▸ Job: State the number of lines where "None" appears. Add nothing else.

+++

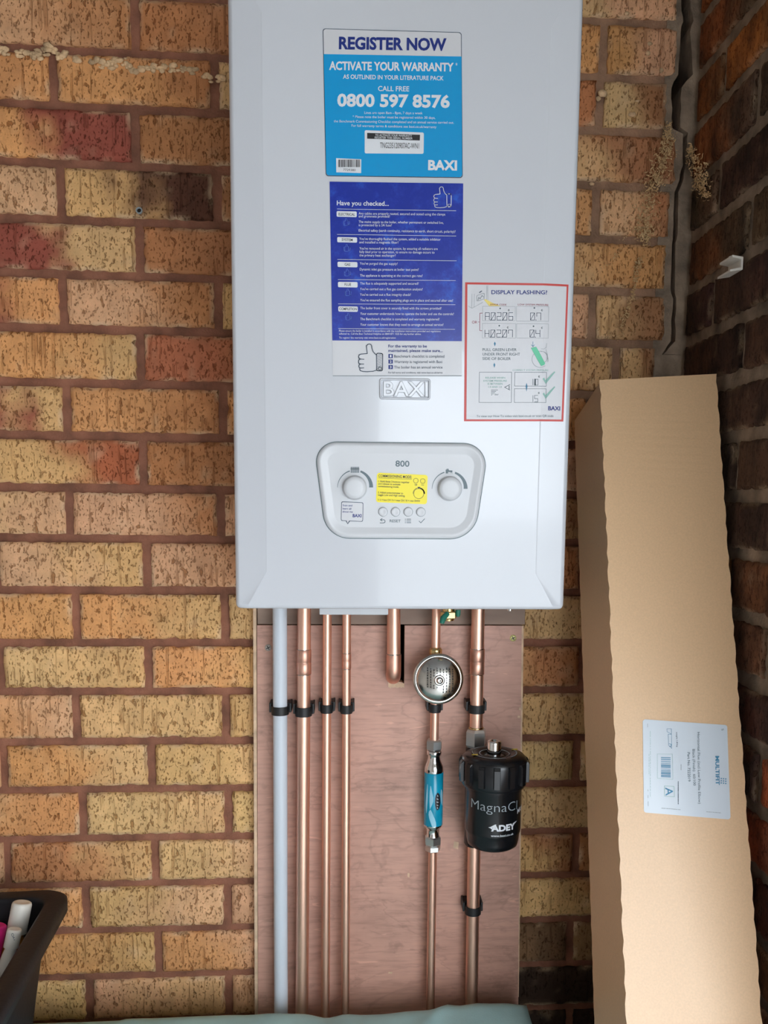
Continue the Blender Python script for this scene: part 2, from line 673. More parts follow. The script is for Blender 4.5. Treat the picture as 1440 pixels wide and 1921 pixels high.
# colours of the bricks that stand out: (course, nearest x of brick centre) -> (a, b, split, softness, dir)
SPECIAL = {
    (-1, -.30): (PTAN, OBRN, .5, 1.2, 1), (-1, -.06): (OBRN, BRN, .5, .9, 1),
    (0, -.40): (BRN, ORG, .6, .5, 1), (0, -.17): (ORG, OBRN, .7, .7, 1),
    (1, -.28): (ORG, RED, .36, .35, 1), (1, -.06): (OBRN, BRN, .6, .9, 1),
    (2, -.40): (PTAN, PTAN, .5, 1, 1), (2, -.17): (YTAN, DARK, .47, .45, 1), (2, .05): (BRN, BRN, .5, 1, 1),
    (3, -.28): (RED, TAN, .52, .3, 1), (3, -.06): (OBRN, BRN, .5, .9, 1),
    (4, -.40): (RED, ORG, .62, .35, 1), (4, -.17): (PTAN, OBRN, .6, .6, 1),
    (5, -.28): (ORG, YTAN, .7, .6, 1), (5, -.06): (s2l((180, 108, 78)), OBRN, .7, .7, 1),
    (6, -.40): (RED, YTAN, .68, .3, 1), (6, -.17): (ORG, OBRN, .7, .8, 1),
    (7, -.28): (YTAN, s2l((165, 92, 62)), .52, .5, 1), (7, -.06): (OBRN, BRN, .6, .7, 1),
    (8, -.40): (TAN, PTAN, .5, .8, 1), (8, -.17): (PTAN, OBRN, .75, .6, 1),
    (9, -.28): (PTAN, YTAN, .5, .8, 1), (9, -.06): (PTAN, OBRN, .6, .8, 1),
    (10, -.40): (ORG, ORG, .5, 1, 1), (10, -.17): (ORG, YTAN, .6, .8, 1),
    (11, -.28): (TAN, YTAN, .5, 1, 1), (12, -.40): (ORG, PTAN, .6, .8, 1),
    (13, -.28): (ORG, TAN, .6, .6, 1), (15, -.28): (OBRN, YTAN, .62, .45, 1),
}


def back_wall():
    mb = MB()
    y = .0075
    # mortar bed with an opening behind the notch in the plywood
    x0, x1, z0, z1 = -1.3, .598, 0., 2.5
    for a in ((x0, HX0, z0, z1, 'mortar'), (HX1, .455, z0, z1, 'mortar'), (.455, x1, z0, 1.62, 'mortar'), (.455, x1, 1.62, z1, 'buff_mortar'),
              (HX0, HX1, z0, HZ0, 'mortar'), (HX0, HX1, HZ1, z1, 'mortar')):
        mb.add([(a[0], y, a[2]), (a[1], y, a[2]), (a[1], y, a[3]), (a[0], y, a[3])], [(0, 1, 2, 3)], a[4])
    hv = [(x, yy, z) for yy in (y, .16) for x, z in ((HX0, HZ0), (HX1, HZ0), (HX1, HZ1), (HX0, HZ1))]
    mb.add(hv, [(0, 1, 5, 4), (1, 2, 6, 5), (2, 3, 7, 6), (3, 0, 4, 7), (4, 5, 6, 7)], 'hole')
    # outer leaf of the wall, painted near-black as shade behind the crack
    mb.box(-1.3, .9, .17, .2, 0, 2.5, 'hole')
    for k in range(-5, 28):
        zt, zb = zk(k) - .0055, zk(k + 1) + .0055
        if zb < .005:
            zb = .005
        if zt - zb < .02 or zb > 2.48:
            continue
        zt = min(zt, 2.495)
        odd = k % 2                      # even course: joints at -.28/-.06, odd: -.17
        j0 = -.2805 if odd == 0 else -.1705
        if k < -1 or k > 18:
            wob = 0
        joints = []
        for i in range(-8, 5):
            xj = j0 + i * .2228
            if k >= 0 and k <= 8 and xj > .2:
                continue
            joints.append(xj + random.uniform(-.003, .003))
        if 0 <= k <= 8:
            joints += [.4960, .27] if odd == 0 else [.535 if k == 5 else .386, .2]
        elif k < 0:
            pass
        joints = sorted(j for j in joints if -1.29 < j < .55)
        xs = [-1.3] + joints + [.600]
        for a, b in zip(xs[:-1], xs[1:]):
            if b - a < .03:
                continue
            a2, b2 = a + .0058, b - .0058
            if b == .600:
                zm = (zt + zb) / 2
                cx_ = min(CRACK, key=lambda q: abs(q[1] - zm))[0] if k < 6 else .612
                b2 = cx_ - .008 - random.uniform(0, .005)
            if zb < HZ1 and zt > HZ0 and b2 > HX0 and a2 < HX1:
                continue                  # the flue-pipe cavity
            cx = (a + b) / 2
            key = None
            for (kk, xx) in SPECIAL:
                if kk == k and abs(cx - xx) < .085:
                    key = (kk, xx)
            if key:
                A, B, p, sft, dr = SPECIAL[key]
                A, B = jit(A, .04), jit(B, .04)
            elif cx > .38 and k < 10:
                A, B = jit(random.choice((TAN, ORG, TAN, PTAN, PTAN)), .1), jit(random.choice((BRN, OBRN, ORG, PTAN)), .1)
                p, sft, dr = random.uniform(.4, .8), .6, 1
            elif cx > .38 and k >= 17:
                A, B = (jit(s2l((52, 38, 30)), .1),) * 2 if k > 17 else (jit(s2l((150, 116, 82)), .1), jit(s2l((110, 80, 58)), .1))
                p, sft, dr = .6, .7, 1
            elif cx > .38:
                A, B = jit(TAN, .1), jit(random.choice((BRN, TAN, OBRN)), .1)
                p, sft, dr = random.uniform(.4, .9), .6, random.choice((1, -1))
            else:
                A = jit(random.choice((TAN, PTAN, YTAN, TAN, ORG)), .07)
                B = jit(random.choice((TAN, YTAN, PTAN, ORG)), .07)
                p, sft, dr = random.uniform(.3, .7), .7, random.choice((1, -1))
            vis = -.48 < cx < .7 and -3 < k < 20
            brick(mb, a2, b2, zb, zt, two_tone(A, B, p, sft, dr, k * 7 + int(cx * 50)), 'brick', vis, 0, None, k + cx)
    # mortar lumps smeared along the second joint
    pts = [(0, 92), (12, 96), (40, 100), (52, 98), (66, 104), (78, 100), (92, 88), (98, 98), (118, 104), (136, 112), (180, 116), (192, 120),
           (200, 122), (214, 120), (226, 116), (240, 124), (258, 130), (272, 130), (292, 127), (310, 128), (328, 128), (346, 130), (366, 134),
           (384, 140), (402, 148), (416, 150)]
    for (px, py) in pts:
        for q in range(6):
            c = at(px + random.uniform(-11, 11), py + random.uniform(-6, 6), -.0012)
            lump(mb, c, random.uniform(.0018, .0048), 'pale_mortar')
    for (px, py, r) in [(1215, 100, .005), (1218, 82, .003), (1130, 175, .006), (1122, 185, .004), (1185, 215, .005), (1195, 190, .003), (1245, 190, .003), (1240, 132, .004), (1110, 345, .004), (1175, 25, .003)]:
        lump(mb, at(px, py, 0), r, 'pale_mortar')
    # corner mortar, split by an open crack
    n = len(CRACK)
    Lf, Rt, Lb, Rb = [], [], [], []
    wd = [.012, .014, .013, .021, .014, .011, .006, .004, .005, .005, .006, .004, .0055, .0035, .006, .002]
    fine = []
    for i in range(n - 1):
        for t in range(4):
            u = t / 4
            x = CRACK[i][0] * (1 - u) + CRACK[i + 1][0] * u
            z = CRACK[i][1] * (1 - u) + CRACK[i + 1][1] * u
            ww = wd[i] * (1 - u) + wd[i + 1] * u
            fine.append((x + .0022 * noise.noise(Vector((0, 0, z * 80))), z, ww))
    fine = [(CRACK[0][0], 2.5, .010), (CRACK[0][0], 2.35, .010)] + fine + [(CRACK[-1][0], CRACK[-1][1], .0008)]
    for (x, z, ww) in fine:
        Lf.append((.592, .0045 + .002 * noise.noise(Vector((3, 1, z * 60))), z))
        Rt.append((x - ww / 2, .0015 + .0015 * noise.noise(Vector((9, 1, z * 60))), z))
    nL = len(Lf)
    vs = Lf + Rt + [(p[0], .10, p[2]) for p in Rt]
    mb.add(vs, [(i, i + nL, i + nL + 1, i + 1)[::-1] for i in range(nL - 1)] +
           [(i + nL, i + 2 * nL, i + 2 * nL + 1, i + nL + 1)[::-1] for i in range(nL - 1)], 'grey_mortar')
    A = [(x + ww / 2, -.002 + .0015 * noise.noise(Vector((5, 1, z * 60))), z) for x, z, ww in fine]
    Bq = [(XR + .012, -.004, z) for x, z, ww in fine]
    vs = A + Bq + [(p[0], .10, p[2]) for p in A]
    mb.add(vs, [(i, i + nL, i + nL + 1, i + 1)[::-1] for i in range(nL - 1)] +
           [(i, i + 2 * nL, i + 2 * nL + 1, i + 1) for i in range(nL - 1)], 'grey_mortar')
    zc = fine[-1][1]
    mb.add([(.594, .003, 0), (XR + .012, -.003, 0), (XR + .012, -.003, zc), (.594, .003, zc)], [(0, 1, 2, 3)], 'grey_mortar')
    return struct(mb.build('wall_back'))


def lump(mb, c, r, m):
    n1, n2 = 7, 5
    vs, fs = [], []
    sx, sy, sz = random.uniform(.8, 1.6), random.uniform(.4, .7), random.uniform(.6, 1.)
    for j in range(n2 + 1):
        for i in range(n1):
            a, b = 2 * PI * i / n1, PI * j / n2
            p = Vector((math.cos(a) * math.sin(b), math.sin(a) * math.sin(b), math.cos(b)))
            k = r * (1 + .35 * noise.noise(p * 1.7 + c * 200))
            vs.append((c.x + p.x * k * sx, c.y + p.y * k * sy, c.z + p.z * k * sz))
    for j in range(n2):
        for i in range(n1):
            i2 = (i + 1) % n1
            fs.append((j * n1 + i, (j + 1) * n1 + i, (j + 1) * n1 + i2, j * n1 + i2))
    mb.add(vs, fs, m, True)


def right_wall():
    """pier standing forward of the corner; its left face is in view"""
    mb = MB()
    Yend = -.62
    mb.box(XR + .0065, .90, Yend, .17, 0, 2.5, 'grey_mortar')

    def face(p):                       # brick local (x along depth, y out, z)
        return (XR + p[1], -p[0], p[2])
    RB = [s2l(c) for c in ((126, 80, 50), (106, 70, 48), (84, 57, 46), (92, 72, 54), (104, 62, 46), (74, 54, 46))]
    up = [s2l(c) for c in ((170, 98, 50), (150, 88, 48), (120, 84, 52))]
    for k in range(-5, 28):
        zt, zb = zk(k) - .0045, zk(k + 1) + .0065
        zb = max(zb, .005)
        if zt - zb < .02 or zb > 2.48:
            continue
        zt = min(zt, 2.495)
        j0 = (.105, .0, .160, .05)[k % 4] if k % 2 == 0 else .0
        xs = sorted({.006, *[j for j in ((.11 + i * .2228) if k % 2 == 0 else (.218 + i * .2228) for i in range(3)) if j < .59], .62})
        for a, b in zip(xs[:-1], xs[1:]):
            a2, b2 = a + .006, b - .006
            if b == .62:
                b2 = .62
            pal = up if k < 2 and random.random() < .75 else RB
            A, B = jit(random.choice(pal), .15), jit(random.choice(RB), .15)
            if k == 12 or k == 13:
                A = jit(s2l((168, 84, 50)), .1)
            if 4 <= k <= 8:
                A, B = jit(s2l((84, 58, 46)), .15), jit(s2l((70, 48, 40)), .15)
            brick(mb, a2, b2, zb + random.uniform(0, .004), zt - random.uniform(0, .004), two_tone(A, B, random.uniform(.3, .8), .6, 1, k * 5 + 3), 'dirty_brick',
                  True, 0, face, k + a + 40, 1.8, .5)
    return struct(mb.build('wall_right'))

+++

▸ Answer for this exercise: 2